Bagi Ginting, sudah cukup banyak bukti mereka bukan sekadar kelompok kriminal bersenjata biasa. Mereka bahkan terang-terangan sudah melabelkan diri sebagai Tentara Pembebasan Nasional Papua Barat (TPNPB) yang merupakan sayap militer dari Organisasi Papua Merdeka (OPM).
Hal terpenting lainnya, adalah pasokan senjata yang digunakan. Apalagi senjata yang digunakan tergolong canggih dan akrab digunakan di dunia militer.

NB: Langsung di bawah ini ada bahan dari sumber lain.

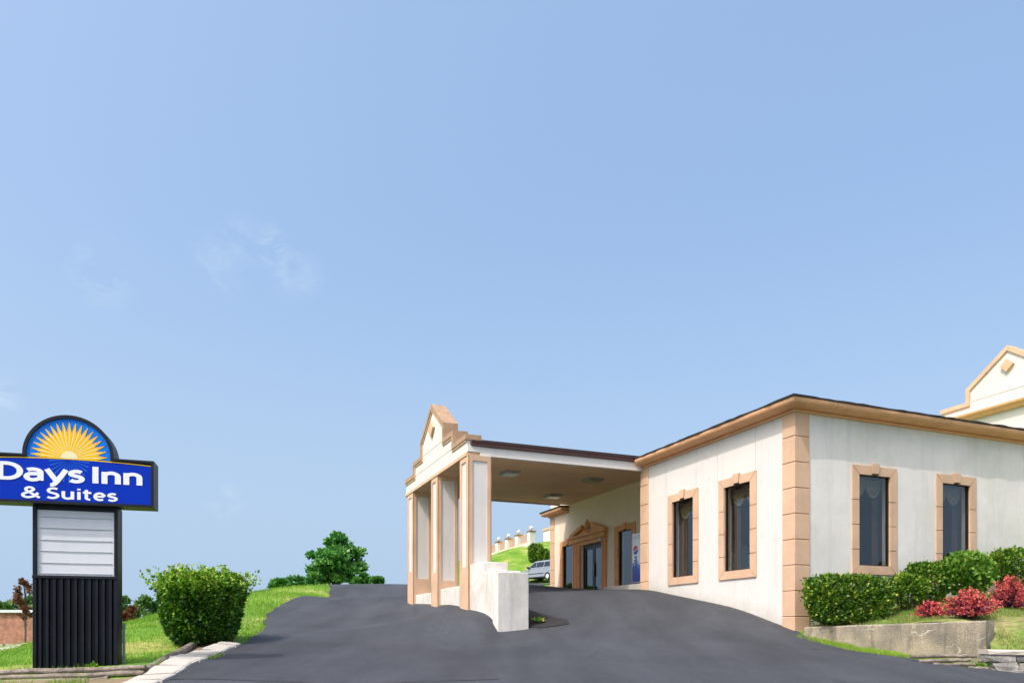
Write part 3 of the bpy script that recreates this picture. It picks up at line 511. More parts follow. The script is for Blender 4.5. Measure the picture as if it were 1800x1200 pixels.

"Jelas kalau kita lihat foto-foto atau video-video, senjatanya kalibernya adalah M16 dan lain-lain, bahkan senjata lebih berat dari itu. Dengan senjata berat apakah bisa dihadapi oleh Polisi? Harus diambil alih oleh militer!" katanya.
Ginting lantas menyinggung posisi Egianus Kogoya dalam struktur militer OPM. Saat ini Kogoya dipercaya sebagai Brigadir Jenderal Panglima Komando Daerah Pertahanan 3 OPM.
"Nah ini kan jelas militer. Kalau Brimob dimajukan ketika intensitas kejahatannya tingkat tinggi, namun ini sudah bukan tingkat tinggi lagi, dan harus dihadapi dengan militer," katanya.
Militer KKB Tentara Berbahaya
Ditegaskan, saat ini TNI bisa bergerak untuk menumpas KKB ketika paradigma kelompok kriminal bersenjata dihapus atau diganti menjadi Tentara Nasional Papua Merdeka.
Sebab, dengan begitu, TNI akan terlindungi dari pandangan internasional bahwa aksi penumpasan KKB bukanlah pelanggaran HAM besar-besaran. Akan tetapi menjaga kedaulatan bangsa.
"Ini yang kita salah dari awal sejak era reformasi, terutama dengan menggunakan kata kriminal bersenjata, kemudian sekarang adalah separatis teroris. Maka yang dimajukan adalah Kepolisian dan menghadapi mereka dengan KUHP Pidana."
"Padahal ini jelas pemberontakan bersenjata, menyerang satuan militer. Itu jelas bahwa mereka adalah militer," tegasnya.
Ginting setuju dengan pernyataan KSAD Jendral Dudung Abdurachman yang menyebut TNI kini harus melakukan evaluasi. Sebab jangan-jangan memang ada yang keliru dari operasi di Papua.
Dia turut menekankan agar peran intelijen diperkuat untuk menghadapi separatis. Apalagi yang dihadapi mendapat intervensi internasional
Petinggi Negara Pimpin Operasi
Semestinya, saat ini sudah ada keputusan politik yang meminta kapan TNI harus turun. Petinggi negara juga diminta untuk peka dengan situasi. Mereka bahkan disebut bisa saja mengambil alih operasi demi menjustifikasi bahwa penumpasan memang bagian dari fokus negara.
Ginting mencontohkan bagaimana Perdana Menteri Inggris Margaret Thatcher ikut turun tangan untuk menghadapi pemberontak Malvinas.
Operasi penumpasan pemberontakan itu bahkan bukan dipimpin seorang panglima militer, melainkan langsung dirinya sendiri. Hingga akhirnya berhasil, dan dia dijuluki 'wanita besi'.
Perdana Menteri Inggris ketika itu langsung mendapat persetujuan dari DPR di sana. "Nah hal ini juga kita bisa, misalnya Presiden Jokowi sebagai pemegang kekuasaan tertinggi memimpin operasi itu, dalam pengertian harus didukung oleh DPR."
"Karena yang kita hadapi adalah separatisme, dan kalau kita melawan separatisme dengan senjata pasti akan didukung oleh negara-negara lain," katanya.